Many parents now seem to believe that teachers should be nice, approachable and would be horrified if they shouted at their children.  Mr S did was none of these things, he set an expected standard that most would consider extreme. Every week we had a test on Thursday on the material covered on Tuesday. Get less than 80% and you resat another version of the test during your lunch break on Friday. The questions in his test included trick questions, questions on bits of the textbook chapter he hadn’t even covered.

First week of the year almost the whole class failed, we were told we were crap to our faces and to up our game. After that point not a single member of the class failed, we wouldn’t let one of the class fail. We all worked our arses off to pass that test and if anyone struggled the class rallied behind them to make sure they passed.

We all feared Mr S more than I think I can now express, I expect it is a similar relationship a soldier has with a Sergeant Major, respect but fear. I remember a parents evening where me and one of my classmates were with our parents outside literally quaking in our boots. Our parents were laughing as they said Mr S was lovely to them, he was what you want in a teacher, just the right amount of pressure and high standards to push people to their best.
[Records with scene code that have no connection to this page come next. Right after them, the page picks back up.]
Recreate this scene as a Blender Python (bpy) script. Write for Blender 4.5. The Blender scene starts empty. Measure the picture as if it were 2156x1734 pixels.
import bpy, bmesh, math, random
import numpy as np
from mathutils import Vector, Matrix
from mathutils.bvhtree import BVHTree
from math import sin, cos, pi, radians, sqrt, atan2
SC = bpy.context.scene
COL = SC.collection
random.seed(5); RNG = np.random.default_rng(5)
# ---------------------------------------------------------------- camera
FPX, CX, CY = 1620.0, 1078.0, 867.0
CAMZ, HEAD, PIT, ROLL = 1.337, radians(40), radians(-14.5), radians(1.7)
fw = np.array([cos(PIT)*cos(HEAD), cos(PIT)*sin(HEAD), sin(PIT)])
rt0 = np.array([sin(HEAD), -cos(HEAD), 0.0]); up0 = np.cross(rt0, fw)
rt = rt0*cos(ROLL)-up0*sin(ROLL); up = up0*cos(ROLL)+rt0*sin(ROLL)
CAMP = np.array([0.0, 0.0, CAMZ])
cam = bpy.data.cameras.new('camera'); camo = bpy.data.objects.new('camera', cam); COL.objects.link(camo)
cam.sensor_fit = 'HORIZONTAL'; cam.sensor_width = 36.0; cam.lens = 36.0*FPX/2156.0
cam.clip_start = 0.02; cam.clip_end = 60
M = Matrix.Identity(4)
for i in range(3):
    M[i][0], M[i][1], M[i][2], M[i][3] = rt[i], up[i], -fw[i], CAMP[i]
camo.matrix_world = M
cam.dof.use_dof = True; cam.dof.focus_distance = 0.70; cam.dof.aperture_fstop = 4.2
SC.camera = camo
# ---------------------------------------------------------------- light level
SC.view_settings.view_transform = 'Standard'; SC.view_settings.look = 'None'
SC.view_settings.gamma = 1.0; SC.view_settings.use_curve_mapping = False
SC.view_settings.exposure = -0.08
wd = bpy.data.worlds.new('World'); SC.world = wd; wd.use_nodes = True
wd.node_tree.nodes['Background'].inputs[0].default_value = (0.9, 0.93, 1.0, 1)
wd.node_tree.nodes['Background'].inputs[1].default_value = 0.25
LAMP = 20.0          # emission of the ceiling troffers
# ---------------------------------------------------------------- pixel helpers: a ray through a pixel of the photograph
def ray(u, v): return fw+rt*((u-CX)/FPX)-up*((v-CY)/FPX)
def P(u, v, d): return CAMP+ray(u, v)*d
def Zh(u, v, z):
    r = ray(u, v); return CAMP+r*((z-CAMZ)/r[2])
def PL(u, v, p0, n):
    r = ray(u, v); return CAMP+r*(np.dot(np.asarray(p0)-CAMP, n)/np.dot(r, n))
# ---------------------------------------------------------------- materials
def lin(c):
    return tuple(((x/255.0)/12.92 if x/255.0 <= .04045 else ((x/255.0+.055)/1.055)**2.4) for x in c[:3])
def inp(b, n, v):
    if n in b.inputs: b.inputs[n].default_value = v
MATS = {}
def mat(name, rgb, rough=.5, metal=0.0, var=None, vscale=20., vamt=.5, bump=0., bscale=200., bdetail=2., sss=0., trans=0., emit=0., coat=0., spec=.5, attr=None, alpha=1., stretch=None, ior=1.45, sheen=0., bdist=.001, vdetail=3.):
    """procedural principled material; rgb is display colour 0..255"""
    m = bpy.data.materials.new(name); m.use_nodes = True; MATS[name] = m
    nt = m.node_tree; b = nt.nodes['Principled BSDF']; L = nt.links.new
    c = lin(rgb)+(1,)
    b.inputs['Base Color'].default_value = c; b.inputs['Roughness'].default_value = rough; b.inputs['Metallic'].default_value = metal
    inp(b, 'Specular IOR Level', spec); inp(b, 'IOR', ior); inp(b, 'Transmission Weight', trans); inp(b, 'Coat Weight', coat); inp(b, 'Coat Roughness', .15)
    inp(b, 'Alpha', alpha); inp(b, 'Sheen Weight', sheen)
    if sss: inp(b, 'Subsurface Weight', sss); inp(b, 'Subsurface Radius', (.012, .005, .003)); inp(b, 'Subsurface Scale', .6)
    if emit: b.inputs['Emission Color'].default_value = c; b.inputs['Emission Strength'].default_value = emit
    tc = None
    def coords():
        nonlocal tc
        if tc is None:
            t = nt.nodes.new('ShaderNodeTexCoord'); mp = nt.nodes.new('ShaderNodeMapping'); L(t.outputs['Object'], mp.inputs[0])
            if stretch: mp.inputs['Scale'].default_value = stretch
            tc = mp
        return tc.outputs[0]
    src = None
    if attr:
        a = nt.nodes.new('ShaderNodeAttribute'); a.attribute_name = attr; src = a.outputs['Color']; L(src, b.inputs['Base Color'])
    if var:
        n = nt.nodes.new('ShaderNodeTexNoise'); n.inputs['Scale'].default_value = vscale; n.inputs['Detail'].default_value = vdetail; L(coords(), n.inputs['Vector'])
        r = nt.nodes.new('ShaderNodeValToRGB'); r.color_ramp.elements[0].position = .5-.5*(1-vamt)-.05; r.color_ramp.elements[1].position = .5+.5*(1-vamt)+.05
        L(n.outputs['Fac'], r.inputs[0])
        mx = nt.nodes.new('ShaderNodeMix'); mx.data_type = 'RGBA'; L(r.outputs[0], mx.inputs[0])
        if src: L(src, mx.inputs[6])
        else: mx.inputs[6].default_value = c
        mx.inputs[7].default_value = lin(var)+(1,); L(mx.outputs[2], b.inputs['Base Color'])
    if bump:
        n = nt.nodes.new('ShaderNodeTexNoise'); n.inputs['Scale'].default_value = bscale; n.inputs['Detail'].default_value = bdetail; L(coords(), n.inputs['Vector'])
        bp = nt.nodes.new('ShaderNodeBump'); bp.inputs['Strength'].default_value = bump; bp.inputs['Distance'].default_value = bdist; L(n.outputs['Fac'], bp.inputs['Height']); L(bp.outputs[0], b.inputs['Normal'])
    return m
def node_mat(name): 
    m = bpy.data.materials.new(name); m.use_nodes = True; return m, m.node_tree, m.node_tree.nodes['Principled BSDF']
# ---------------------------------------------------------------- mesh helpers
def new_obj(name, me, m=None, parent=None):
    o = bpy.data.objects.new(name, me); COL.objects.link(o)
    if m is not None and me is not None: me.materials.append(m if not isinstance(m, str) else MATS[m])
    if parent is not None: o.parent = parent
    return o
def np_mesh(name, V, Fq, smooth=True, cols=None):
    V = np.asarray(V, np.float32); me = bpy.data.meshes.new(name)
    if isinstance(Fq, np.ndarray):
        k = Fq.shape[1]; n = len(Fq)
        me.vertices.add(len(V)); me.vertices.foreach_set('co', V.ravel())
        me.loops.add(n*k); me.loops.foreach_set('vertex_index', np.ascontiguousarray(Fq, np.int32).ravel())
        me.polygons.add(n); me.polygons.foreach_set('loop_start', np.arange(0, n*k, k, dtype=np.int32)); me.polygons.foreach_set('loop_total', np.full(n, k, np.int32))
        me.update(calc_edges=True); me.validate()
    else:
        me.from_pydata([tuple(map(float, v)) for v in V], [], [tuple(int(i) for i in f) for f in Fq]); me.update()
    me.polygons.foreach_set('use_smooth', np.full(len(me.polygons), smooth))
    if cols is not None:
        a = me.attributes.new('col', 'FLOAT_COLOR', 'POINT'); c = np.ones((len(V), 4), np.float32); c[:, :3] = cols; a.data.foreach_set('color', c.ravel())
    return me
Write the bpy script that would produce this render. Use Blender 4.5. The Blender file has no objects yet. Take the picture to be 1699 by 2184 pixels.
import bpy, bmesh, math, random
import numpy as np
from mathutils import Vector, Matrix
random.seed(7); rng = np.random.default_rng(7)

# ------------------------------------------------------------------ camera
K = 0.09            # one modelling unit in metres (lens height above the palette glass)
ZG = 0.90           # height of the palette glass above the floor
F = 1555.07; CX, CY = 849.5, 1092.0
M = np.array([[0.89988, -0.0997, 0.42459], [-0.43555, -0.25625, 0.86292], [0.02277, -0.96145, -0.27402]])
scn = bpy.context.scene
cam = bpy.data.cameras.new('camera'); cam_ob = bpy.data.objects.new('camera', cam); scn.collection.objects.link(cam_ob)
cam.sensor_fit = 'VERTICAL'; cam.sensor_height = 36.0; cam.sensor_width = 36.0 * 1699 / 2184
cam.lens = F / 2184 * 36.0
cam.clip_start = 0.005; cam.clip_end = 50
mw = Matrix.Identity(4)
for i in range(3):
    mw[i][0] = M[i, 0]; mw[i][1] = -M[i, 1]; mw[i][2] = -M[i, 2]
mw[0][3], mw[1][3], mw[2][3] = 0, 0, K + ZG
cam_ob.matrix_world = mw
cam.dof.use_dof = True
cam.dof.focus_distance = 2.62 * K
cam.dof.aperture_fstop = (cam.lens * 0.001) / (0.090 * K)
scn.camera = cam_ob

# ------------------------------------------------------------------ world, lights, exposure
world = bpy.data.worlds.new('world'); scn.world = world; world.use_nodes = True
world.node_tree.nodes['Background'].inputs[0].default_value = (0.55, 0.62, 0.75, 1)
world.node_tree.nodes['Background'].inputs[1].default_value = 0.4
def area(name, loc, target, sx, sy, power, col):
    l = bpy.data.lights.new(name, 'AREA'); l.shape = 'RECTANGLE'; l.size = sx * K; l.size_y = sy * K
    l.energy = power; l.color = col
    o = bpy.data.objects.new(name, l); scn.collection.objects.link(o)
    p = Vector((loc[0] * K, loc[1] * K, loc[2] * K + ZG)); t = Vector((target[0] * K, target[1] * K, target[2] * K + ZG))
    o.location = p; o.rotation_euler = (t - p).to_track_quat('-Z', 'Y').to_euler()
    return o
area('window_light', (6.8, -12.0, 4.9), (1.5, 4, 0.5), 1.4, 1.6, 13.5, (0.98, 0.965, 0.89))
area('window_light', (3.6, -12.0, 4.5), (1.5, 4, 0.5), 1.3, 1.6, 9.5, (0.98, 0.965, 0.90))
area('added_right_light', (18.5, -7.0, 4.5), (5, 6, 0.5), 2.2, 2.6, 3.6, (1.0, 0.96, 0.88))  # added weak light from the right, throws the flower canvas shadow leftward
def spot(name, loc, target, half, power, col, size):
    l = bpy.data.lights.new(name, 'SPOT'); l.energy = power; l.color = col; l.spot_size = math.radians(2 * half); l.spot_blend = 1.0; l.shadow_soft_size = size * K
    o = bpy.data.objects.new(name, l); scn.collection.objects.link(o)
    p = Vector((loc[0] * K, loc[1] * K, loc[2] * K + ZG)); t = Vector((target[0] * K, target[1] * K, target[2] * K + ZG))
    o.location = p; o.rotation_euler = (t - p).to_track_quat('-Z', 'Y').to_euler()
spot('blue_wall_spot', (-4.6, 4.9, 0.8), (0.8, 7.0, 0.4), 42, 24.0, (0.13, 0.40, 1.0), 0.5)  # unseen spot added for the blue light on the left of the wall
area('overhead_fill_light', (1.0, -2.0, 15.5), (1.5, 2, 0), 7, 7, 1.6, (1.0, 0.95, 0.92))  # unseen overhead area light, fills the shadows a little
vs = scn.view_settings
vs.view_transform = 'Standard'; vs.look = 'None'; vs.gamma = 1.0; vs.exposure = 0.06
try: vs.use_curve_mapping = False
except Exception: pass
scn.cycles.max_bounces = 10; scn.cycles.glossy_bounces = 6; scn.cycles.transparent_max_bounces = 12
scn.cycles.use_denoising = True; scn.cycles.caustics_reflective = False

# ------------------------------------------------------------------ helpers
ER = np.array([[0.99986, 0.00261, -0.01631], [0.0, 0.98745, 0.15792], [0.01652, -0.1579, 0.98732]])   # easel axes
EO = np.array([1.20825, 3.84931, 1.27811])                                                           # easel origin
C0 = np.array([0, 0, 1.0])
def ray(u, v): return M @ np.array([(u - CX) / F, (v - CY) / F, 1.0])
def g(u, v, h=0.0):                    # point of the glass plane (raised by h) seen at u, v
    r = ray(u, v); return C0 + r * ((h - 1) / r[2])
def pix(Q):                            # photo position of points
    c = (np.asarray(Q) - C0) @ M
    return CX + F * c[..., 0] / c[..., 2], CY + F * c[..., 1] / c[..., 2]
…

My very first week in Year 7 (First form back in the day) I learned what a great teacher looks like. First French lesson ever our homework was to learn all of the numbers for 1 to 20 in French for the next day. I did not take this seriously and failed that test. It was made to be a pretty humiliating experience where I publicly failed in front of the class and had to resit the test the next lesson. From that point forward I made a point to put a hell of a lot of effort in for every test, just to avoid the humiliation (To this day I can still recite by rote the reactivity series because of this).

Reading this you might think I am saying that great teachers are unsympathetic and humiliate their pupils, far from it, these teachers knew their audience perfectly. When they were teaching a top set of capable boys they would apply this kind of pressure to get the best out of talented people but they made sure they had provided you all of the tools and support to achieve the result. But they knew that at the end of the day the effort of the teacher is nothing without the effort of the pupil.

Appreciate Our Teachers

I appreciate everything my teachers did, even if I feared them, hated them or got super annoyed with what they did at the time. I would not be doing what I am doing today without their help, support, guidance and occasional hard push in the right direction.

Teachers all over the USA are out on strike or protesting about being underpaid and underappreciated. Teachers really do build the future, when I sit at work and we discuss a lack of people with technical skills we are relying on the teachers of today to fill that gap for us in a few years time. Be nice to your teachers, your children’s teachers. Even if you hate what your teacher does remember that in a few years time you might appreciate them more than you can imagine and realise they had your best interest in mind.